The plaintiffs do not have to wait until some further act occurs. "One is not required to await the infliction of the injury before seeking to prevent it by injunction." Looper v. Georgia So. & Fla. Ry. Co., 213 Ga. 279, 282 (99 SE2d 101). Equitable relief will not be denied "where solid reasons are alleged and shown to justify the apprehension." Levine v. Perry, 204 Ga. 323 (1) (49 SE2d 820).
Equity will not speak from both sides of its mouth, saying from one that it is too late to stop construction on 15 buildings because they are already completed, and from the other that it is too early to seek relief from further construction because it has not commenced. Such would be out of character. To hold, under the circumstances here, that fear of further construction is mere apprehension which equity will not recognize, would be to distort equity.

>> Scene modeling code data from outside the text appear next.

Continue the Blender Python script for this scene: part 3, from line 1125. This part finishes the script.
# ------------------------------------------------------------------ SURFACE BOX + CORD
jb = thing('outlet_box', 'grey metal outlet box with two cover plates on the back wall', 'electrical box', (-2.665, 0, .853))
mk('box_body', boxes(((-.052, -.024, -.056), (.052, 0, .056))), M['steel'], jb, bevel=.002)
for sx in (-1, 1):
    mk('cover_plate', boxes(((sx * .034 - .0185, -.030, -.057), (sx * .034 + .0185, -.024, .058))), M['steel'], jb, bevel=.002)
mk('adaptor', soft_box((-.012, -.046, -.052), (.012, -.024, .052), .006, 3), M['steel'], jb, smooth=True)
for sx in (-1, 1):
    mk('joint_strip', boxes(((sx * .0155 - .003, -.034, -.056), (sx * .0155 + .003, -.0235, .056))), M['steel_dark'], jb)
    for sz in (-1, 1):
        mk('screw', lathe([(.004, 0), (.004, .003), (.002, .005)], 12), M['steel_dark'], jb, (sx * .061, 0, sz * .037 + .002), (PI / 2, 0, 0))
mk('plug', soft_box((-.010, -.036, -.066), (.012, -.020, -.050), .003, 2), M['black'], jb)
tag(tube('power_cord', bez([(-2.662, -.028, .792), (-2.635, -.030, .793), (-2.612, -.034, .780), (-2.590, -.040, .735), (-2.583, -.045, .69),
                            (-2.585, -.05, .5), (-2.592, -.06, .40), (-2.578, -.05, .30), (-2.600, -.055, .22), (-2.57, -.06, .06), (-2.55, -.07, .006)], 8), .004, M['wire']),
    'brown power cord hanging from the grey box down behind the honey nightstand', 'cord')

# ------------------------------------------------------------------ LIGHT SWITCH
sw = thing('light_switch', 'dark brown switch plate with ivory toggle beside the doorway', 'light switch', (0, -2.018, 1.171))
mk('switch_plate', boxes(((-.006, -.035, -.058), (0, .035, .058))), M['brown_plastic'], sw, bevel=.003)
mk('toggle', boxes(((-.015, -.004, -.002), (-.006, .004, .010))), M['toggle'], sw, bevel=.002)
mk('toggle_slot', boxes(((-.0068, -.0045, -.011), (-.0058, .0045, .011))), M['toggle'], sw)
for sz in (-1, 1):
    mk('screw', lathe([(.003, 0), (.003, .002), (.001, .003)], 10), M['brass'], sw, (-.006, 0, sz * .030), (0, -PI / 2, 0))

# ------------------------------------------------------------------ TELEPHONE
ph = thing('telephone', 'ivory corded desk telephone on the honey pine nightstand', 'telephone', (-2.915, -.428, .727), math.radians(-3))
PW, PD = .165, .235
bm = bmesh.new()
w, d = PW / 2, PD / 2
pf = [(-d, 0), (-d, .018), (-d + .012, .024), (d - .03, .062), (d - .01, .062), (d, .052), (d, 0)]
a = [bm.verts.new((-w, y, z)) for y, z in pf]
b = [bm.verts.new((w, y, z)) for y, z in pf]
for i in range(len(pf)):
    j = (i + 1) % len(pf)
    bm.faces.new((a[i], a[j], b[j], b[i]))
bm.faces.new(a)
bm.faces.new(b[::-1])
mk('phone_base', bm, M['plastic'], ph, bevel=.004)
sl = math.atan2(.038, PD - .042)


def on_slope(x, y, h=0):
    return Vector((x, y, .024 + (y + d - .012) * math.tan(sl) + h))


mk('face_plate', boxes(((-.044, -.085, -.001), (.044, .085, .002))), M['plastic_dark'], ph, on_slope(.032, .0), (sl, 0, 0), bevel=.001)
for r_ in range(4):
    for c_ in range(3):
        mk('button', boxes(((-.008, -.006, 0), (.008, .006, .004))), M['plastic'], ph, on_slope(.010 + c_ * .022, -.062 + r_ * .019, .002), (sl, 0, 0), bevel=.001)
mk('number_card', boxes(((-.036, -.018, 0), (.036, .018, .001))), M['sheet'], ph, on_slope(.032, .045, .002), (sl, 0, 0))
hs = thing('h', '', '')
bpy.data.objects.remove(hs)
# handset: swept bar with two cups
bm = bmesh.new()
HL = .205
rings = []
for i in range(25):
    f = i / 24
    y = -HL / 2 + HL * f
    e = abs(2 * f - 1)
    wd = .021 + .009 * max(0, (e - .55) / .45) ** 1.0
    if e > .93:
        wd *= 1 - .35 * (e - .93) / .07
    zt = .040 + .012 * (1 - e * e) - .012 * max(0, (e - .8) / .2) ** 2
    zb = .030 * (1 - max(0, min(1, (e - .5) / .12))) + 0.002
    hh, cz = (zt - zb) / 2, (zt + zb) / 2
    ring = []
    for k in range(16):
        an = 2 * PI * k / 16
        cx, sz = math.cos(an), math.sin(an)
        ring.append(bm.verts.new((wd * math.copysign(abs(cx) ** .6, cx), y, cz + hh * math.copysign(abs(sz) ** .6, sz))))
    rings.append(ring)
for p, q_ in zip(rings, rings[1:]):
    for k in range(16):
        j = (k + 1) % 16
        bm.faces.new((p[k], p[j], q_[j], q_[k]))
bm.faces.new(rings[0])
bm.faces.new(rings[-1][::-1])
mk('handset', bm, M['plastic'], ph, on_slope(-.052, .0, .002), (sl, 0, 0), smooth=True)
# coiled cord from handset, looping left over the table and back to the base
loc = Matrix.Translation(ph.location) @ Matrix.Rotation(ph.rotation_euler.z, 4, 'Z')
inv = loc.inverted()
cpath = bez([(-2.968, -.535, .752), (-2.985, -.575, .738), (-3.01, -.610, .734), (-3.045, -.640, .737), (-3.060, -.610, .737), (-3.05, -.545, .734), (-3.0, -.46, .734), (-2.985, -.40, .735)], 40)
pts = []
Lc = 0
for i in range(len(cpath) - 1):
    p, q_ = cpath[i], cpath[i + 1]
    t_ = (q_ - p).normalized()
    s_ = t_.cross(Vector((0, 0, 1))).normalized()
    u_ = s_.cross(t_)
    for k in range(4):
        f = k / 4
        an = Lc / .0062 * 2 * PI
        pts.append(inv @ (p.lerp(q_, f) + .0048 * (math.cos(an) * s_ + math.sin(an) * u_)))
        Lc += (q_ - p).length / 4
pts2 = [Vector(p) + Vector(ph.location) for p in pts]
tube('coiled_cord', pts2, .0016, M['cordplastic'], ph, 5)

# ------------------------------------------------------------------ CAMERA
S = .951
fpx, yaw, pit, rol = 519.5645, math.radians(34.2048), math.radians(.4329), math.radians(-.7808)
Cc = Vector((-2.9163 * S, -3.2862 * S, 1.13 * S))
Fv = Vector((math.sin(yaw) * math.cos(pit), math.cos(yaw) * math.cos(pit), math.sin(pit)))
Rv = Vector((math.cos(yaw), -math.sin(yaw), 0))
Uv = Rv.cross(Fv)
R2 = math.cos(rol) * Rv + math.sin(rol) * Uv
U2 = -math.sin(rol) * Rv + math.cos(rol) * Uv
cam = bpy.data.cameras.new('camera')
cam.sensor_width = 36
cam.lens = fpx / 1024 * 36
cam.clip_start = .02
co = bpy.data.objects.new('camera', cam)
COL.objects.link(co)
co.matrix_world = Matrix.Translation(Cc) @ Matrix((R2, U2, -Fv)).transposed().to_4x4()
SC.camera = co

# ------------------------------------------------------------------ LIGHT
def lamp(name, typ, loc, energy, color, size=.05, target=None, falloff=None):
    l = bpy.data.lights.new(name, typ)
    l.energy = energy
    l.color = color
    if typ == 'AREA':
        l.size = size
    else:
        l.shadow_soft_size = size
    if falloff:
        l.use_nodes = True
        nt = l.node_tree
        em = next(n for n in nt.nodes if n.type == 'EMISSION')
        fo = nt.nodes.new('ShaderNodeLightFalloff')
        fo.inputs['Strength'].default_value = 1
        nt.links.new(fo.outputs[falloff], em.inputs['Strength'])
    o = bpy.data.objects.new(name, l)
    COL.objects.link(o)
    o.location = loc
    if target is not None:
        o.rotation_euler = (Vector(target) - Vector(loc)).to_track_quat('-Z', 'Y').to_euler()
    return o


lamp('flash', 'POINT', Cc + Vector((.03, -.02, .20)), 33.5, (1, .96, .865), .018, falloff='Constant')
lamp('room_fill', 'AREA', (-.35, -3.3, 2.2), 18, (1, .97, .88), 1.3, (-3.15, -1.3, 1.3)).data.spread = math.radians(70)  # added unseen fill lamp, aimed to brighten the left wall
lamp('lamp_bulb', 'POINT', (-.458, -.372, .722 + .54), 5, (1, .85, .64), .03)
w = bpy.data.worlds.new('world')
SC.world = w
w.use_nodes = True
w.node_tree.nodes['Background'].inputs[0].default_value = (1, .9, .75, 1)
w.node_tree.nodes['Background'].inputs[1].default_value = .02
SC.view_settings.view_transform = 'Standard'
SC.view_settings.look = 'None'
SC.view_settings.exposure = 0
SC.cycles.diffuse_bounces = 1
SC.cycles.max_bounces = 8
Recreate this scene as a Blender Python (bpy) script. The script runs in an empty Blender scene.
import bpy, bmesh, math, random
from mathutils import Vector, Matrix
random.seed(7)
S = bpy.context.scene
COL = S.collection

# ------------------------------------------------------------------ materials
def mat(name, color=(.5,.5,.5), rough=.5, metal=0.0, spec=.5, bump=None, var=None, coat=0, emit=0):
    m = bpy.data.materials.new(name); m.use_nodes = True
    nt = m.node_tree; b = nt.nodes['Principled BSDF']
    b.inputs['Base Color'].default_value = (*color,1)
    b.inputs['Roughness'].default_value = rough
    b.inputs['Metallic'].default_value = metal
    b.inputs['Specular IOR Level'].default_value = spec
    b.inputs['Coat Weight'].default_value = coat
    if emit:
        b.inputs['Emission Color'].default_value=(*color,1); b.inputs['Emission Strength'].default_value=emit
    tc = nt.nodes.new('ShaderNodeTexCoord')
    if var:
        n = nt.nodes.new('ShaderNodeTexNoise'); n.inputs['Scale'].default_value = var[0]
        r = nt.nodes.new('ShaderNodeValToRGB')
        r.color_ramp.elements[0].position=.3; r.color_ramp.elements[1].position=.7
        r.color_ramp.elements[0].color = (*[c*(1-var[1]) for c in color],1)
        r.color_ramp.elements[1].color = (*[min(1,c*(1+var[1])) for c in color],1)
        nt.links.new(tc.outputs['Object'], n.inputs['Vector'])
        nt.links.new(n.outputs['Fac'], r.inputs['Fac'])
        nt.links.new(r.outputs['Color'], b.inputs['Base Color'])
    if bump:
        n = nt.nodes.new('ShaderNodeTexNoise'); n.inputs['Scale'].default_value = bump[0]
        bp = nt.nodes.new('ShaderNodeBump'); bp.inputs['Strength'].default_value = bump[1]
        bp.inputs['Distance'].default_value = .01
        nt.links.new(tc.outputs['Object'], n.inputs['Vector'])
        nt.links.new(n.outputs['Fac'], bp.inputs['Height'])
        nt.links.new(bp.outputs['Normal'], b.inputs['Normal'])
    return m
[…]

(d) Should the plaintiffs be denied equitable relief because they did not effect an appeal to the Board of Adjustments, which was established by the act of 1956? Appeal to that board was not available to the plaintiffs. This court, in Toomey v. *471 Norwood Realty Co., 211 Ga. 814, 818 (89 SE2d 265), a previous DeKalb County zoning case, stated: "The general rule is that the validity of a zoning resolution cannot be raised in a proceeding before a board of zoning appeals. [Citations.] Furthermore, the zoning act of 1943 does not give to the Board of zoning Appeals authority to review the acts of the commissioner in amending the zoning resolution." The 1956 act above cited has supplanted the 1943 act in effect at the time of that decision, and what was then the Board of Zoning Appeals is now the Board of Adjustments. However, the language is applicable here because the new act also does not give the Board of Adjustments such authority.
For the foregoing reasons, the plaintiffs were entitled to injunctive relief against further building permits and further construction, and denial as to this feature was erroneous.
Judgment reversed in part, and affirmed in part. All the Justices concur.